Die Entstehung des kyrillischen Alphabets geht auf den Namensgeber Kyrill zurück, der als Konstantin in Thessaloniki geboren und einer der wichtigsten Missionare im slawischen Raum wurde. Er entwickelte das erste slawische Alphabet, die so genannte Glagonische Schrift. Aus dieser und hauptsächlich aus der griechischen Schrift entwickelte sich Ende des neunten Jahrhunderts die heute nach ihm benannte kyrillische Schrift.

Struktur vermitteln
Unter den fremden Schriften ist Chinesisch zunehmend gefragt. „Die Anzahl der Schüler, die Chinesisch als dritte Fremdsprache und Wahlpflichtfach wählen, hat sich allein in Nordrhein-Westfalen in den vergangenen zwei Jahren auf rund 13 000 Schüler verdoppelt“, berichtet Christina Neder, die Fachberaterin für Chinesisch an Schulen in NRW. Beim Erlernen der Schrift sei es entscheidend, den Schülern die Struktur der Zeichen zu vermitteln. Um die Zeichen lesen zu können, sollten sie die Strichfolgen und die Grundelemente des Zeichens erkennen, weil diese etwas über die Bedeutung aussagen. „Beispielsweise gibt es in dem Zeichen für das Wort Pflanze ein Element, das sich auch in den Worten Pflanzenwelt und Pflanzenvielfalt wiederholt“, erklärt die Chinesischlehrerin und Sprecherin des Fachverbandes Chinesisch. Auch das Visualisieren von Zeichen sei eine hilfreiche Eselsbrücke. So erkannte einer ihrer Schüler in einem Schriftzeichen ein Männchen auf einer Schaukel und konnte es sich so besser merken. Laut Christina Neder können die chinesischen Zeichen wie Vokabeln kontextgebunden gelernt werden. „Die semantischen Laute des chinesischen Wortes für Kleidung wiederholen sich in den Vokabeln für beispielsweise Rock und Hose“, erklärt die Lehrerin der Geschwister-Scholl-Gesamtschule in Dortmund, deren Schüler sich durch chinesische Sprachkenntnisse gute Chancen auf den internationalen Arbeitsmarkt erhoffen.

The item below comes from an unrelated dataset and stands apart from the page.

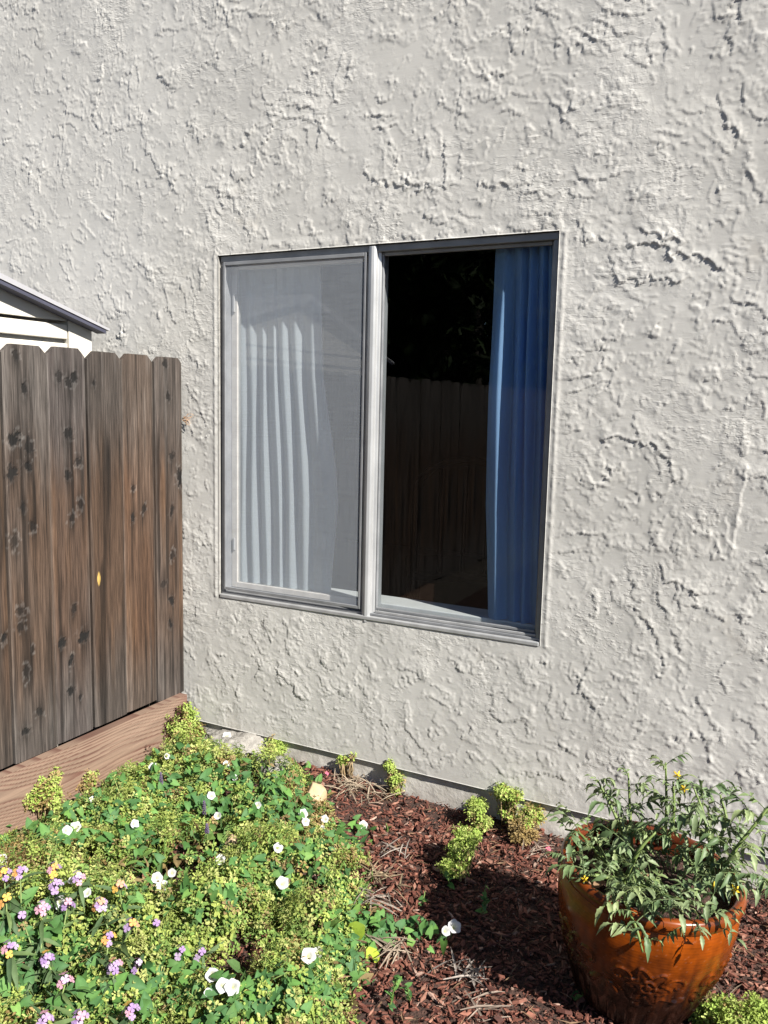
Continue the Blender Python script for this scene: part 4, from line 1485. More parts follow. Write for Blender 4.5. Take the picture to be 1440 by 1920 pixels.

Bei den staatlich anerkannten privaten Kreativitätsschulen steht diese Sprache bereits in der ersten Klasse auf dem Stundenplan. „Da sich Chinesisch sowohl in Wort als auch in Schrift ganz wesentlich von europäischen Sprachen unterscheidet, hilft es den Kindern, sich neue Strukturen leichter zu öffnen, und macht ihr Denken flexibel“, sagt Steffi Poßner, Geschäftsführerin des Vereins Die Kappe, dem Träger der Berliner Schule.